Gun Test: Kimber Camp Guard 10 Pistol

NRA American Rifleman | Contributor

By American Rifleman

Although the popularity of the 10 mm Auto has waxed and waned repeatedly since its debut in 1983, this potent rimless cartridge currently enjoys a loyal following among handgun hunters and those outdoor enthusiasts looking for semi-automatic pistols with enough punch to counter attacks from dangerous predators of both the four-legged and two-legged varieties. Working in partnership with the Rocky Mountain Elk Foundation (RMEF), Kimber has developed the Camp Guard 10 M1911-style pistol as a backcountry companion. A portion of the proceeds from the sale of the guns will be contributed to RMEF’s conservation efforts.

The Camp Guard 10 is a modern interpretation of the classic John Browning single-stack, single-action, linked-barrel design. The flat-top, stainless steel slide features rounded edges, front and rear cocking serrations, a flared ejection port and a matte black KimPro II finish that gives the pistol a handsome two-tone appearance. The metallic, three-dot, tritium night sight system employs a dovetailed front sight paired with a low-profile, tactical wedge rear sight that is drift-adjustable for windage.

The pistol’s sights are a tritium-illuminated, three-dot arrangement, with a dovetailed front sight paired with a low-profile, tactical wedge rear sight.

The 5″, linked, stainless steel barrel is cut with traditional land-and-groove rifling with a 1:16″ left-hand twist. The barrel is supported by a match-grade bushing and a recoil assembly consisting of a full-length guide rod and a single 18-lb., 8-oz. spring. The skeletonized aluminum trigger is serrated and fitted with an adjustable overtravel screw. The trigger of the pistol tested for this review had a short, crisp pull that broke cleanly at 5 lbs., 1 oz. of pressure.

The satin-finish, Government-size, stainless steel frame has a traditional rounded dustcover and trigger guard. The controls, including the slide stop, thumb safety and magazine release, are all located on the left side of the frame and operated in typical M1911 fashion. The slide stop and magazine release are both checkered, while the surface of the extended thumb safety is serrated. The extended beavertail grip safety protects the shooting hand from the skeletonized, combat-style hammer.

The frontstrap offers fine 30-l.p.i. checkering, with the mainspring housing serrated for improved purchase. Known as a bob-tail grip, the heel of the frame has been rounded so that it will not dig into the hip or side when carried. The custom stocks are carved from rosewood, polished to a high shine and then engraved with a mountain scene and RMEF’s elk head logo. Each panel is secured to the frame with two stainless steel screws. The pistol ships with one of Kimber’s stainless steel eight-round magazines, with a blued-steel follower and a baseplate that has been drilled and tapped to accept a bumper pad.

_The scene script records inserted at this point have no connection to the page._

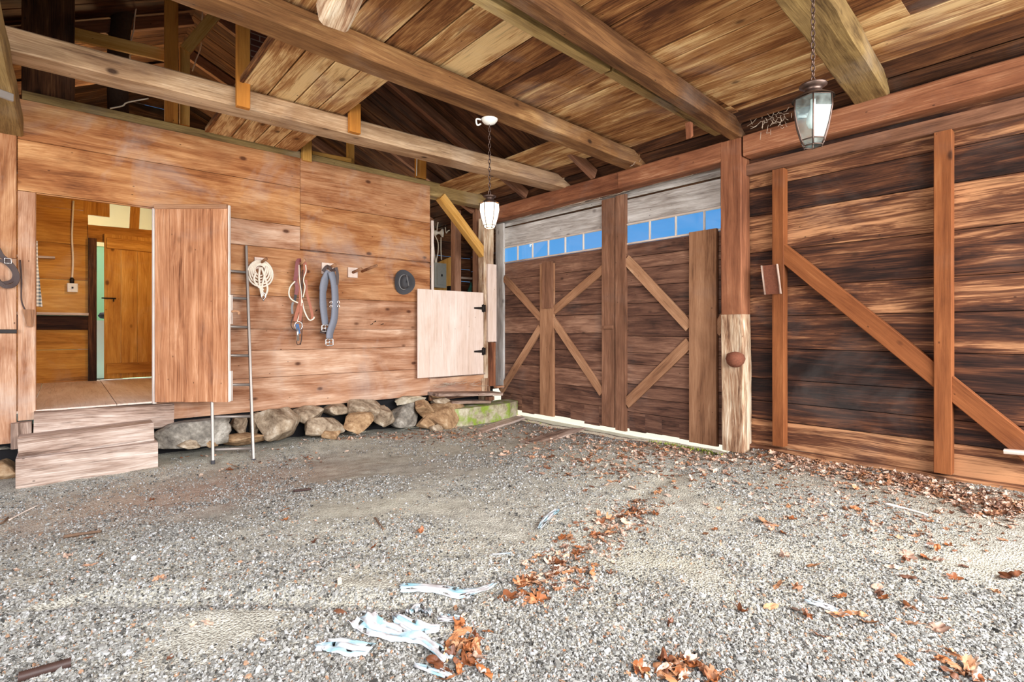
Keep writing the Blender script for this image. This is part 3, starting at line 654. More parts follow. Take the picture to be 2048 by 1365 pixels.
# corner post group
t = thing('corner_post', (5.12, YA, .3), 'pale corner post where the plank wall meets the barn doors', 'post', kind='thing')
mb = MB(84); mb.box((5.11, YA+.06, .5), (5.11, YA+.06, 3.04), .2, .16, up=Y, seg=12, jit=.006, ch=.01, tn=.72); mb.build('post_body', 'weathered_post', t)
a = PY(976, 684, YA-.06); b = PY(993, 530, YA-.06)
mb = MB(85); mb.box(((a.x+b.x)/2, YA-.04, PY(984, 684, YA-.06).z), ((a.x+b.x)/2, YA-.04, b.z), b.x-a.x, .05, up=Y, tn=.6); mb.build('nailed_board', 'plywood', t)
mb = MB(86); mb.box((5.15, YA-.04, PY(984, 772, YA-.04).z), (5.15, YA-.04, PY(984, 684, YA-.04).z-.01), .12, .05, up=Y, tn=.35); mb.build('lower_board', 'plate', t)
mb = MB(87); mb.box((5.05, YA+.03, .05), (5.05, YA+.03, .5), .16, .14, up=Y, seg=5, jit=.012, ch=.02); mb.build('rotted_foot', 'weathered_post', t)
# knee brace
mb = MB(88); a = PY(888, 391, YA-.05); b = PY(975, 508, YA-.05); mb.box(a+Y*.1, b+Y*.1, .12, .13, up=Z, seg=6, jit=.003)
tag(mb.build('knee_brace', 'yellow_pine'), 'slanting yellow knee brace across the storeroom opening', 'brace', kind='thing')

# ------------------------------------------------------------------ tie beams across the bay
def tie(name, f0, f1, b0, b1, h, mat, label, seed, x0, x1, zb=3.225, dtop=0, jit=.007):
    """f0,f1 pixels on the front lower edge, b0,b1 on the back lower edge"""
    F0, F1, B0, B1 = [PZ(u, v, zb) for u, v in (f0, f1, b0, b1)]
    def at(P, Q, x): k = (x-P.x)/(Q.x-P.x); return P.y+(Q.y-P.y)*k
    ya0, yb0, ya1, yb1 = at(F0, F1, x0), at(B0, B1, x0), at(F0, F1, x1), at(B0, B1, x1)
    mb = MB(seed); w = ((yb0-ya0)+(yb1-ya1))/2
    mb.box((x0, (ya0+yb0)/2, zb+h/2), (x1, (ya1+yb1)/2, zb+h/2), w, h, seg=26, jit=jit, ch=.012)
    return tag(mb.build(name, mat), label, 'beam', 'tie beams spanning the bay', 'thing'), (ya0+yb0)/2, (ya1+yb1)/2
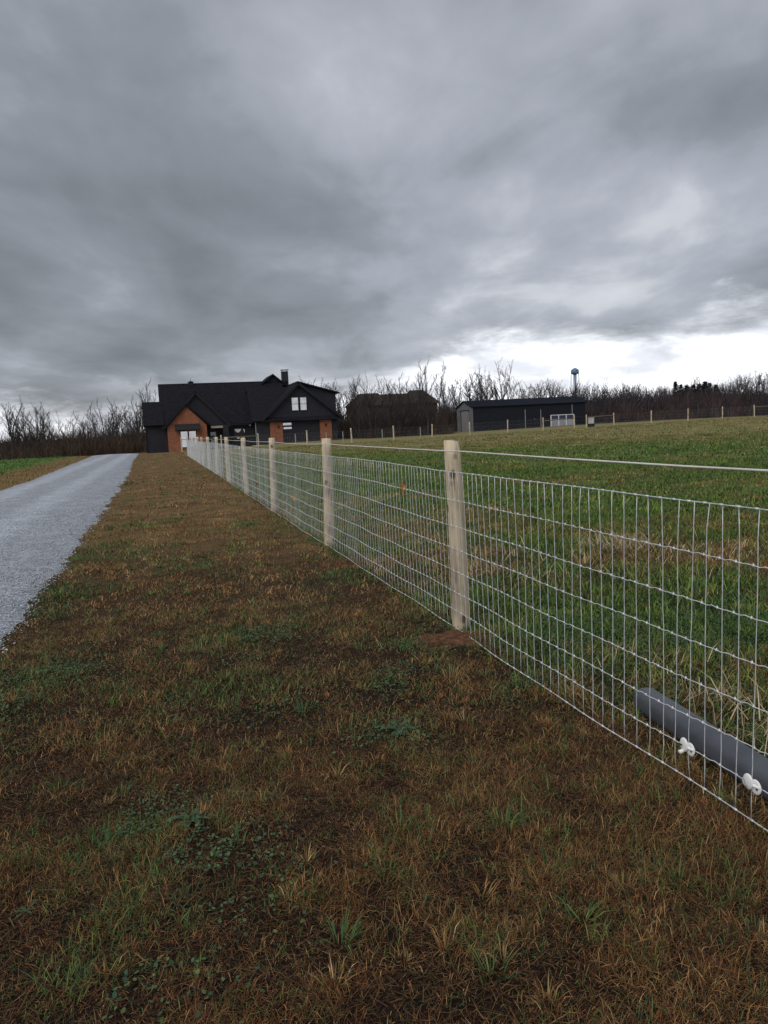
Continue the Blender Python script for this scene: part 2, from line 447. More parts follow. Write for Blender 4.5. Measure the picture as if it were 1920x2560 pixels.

The Kimber Camp Guard 10 makes use of the linked barrel and bushing traditional to the M1911 platform. A portion of the gun’s proceeds benefit RMEF.


The overall fit and finish of the Camp Guard 10 proved to be excellent. The slide-to-frame fit felt smooth right out of the box, and only improved with a light coating of gun oil. The pistol’s 39.5-oz. heft (with an empty magazine) is on-par with other full-size M1911s, and some evaluators felt its 5″ barrel balanced the gun’s weight more naturally in hand than some 6″-barreled hunting models.

The rugged fixed sights provided a clear sight picture that was easy to quickly acquire when lining up with the target. One has to lean into the slide a bit in order to cycle it manually, but it’s worth that extra bit of work up front for the benefits in recoil management that the heavy spring provides. Even with stout 10 mm Auto hunting rounds, the Kimber is just as comfortable to shoot as it is to carry, as the entire backstrap and mainspring housing have been rounded off for increased shooting comfort.


It’s not unusual for an all-steel M1911 to require a break-in period of 100 rounds or more. However, this 10 mm Kimber cycled factory loads reliably right from the start. Test ammunition ranged from moderate-power full-metal-jacket practice rounds to hot hunting soft points. It operated reliably with all test ammunition without any malfunctions. All of the controls worked smoothly and properly, with the magazines dropping free of the frame when the magazine release was pressed. The degree of felt recoil ranged from moderate to stout depending on the loads fired.

The new Kimber Camp Guard 10 offers an exceptional balance of features with plenty of defensive power. It successfully blends the precision construction of a reliable hunting handgun with the familiar and comfortable-to-carry features of an all-steel defensive M1911 pistol. It is equally suited for carry in the field or around town.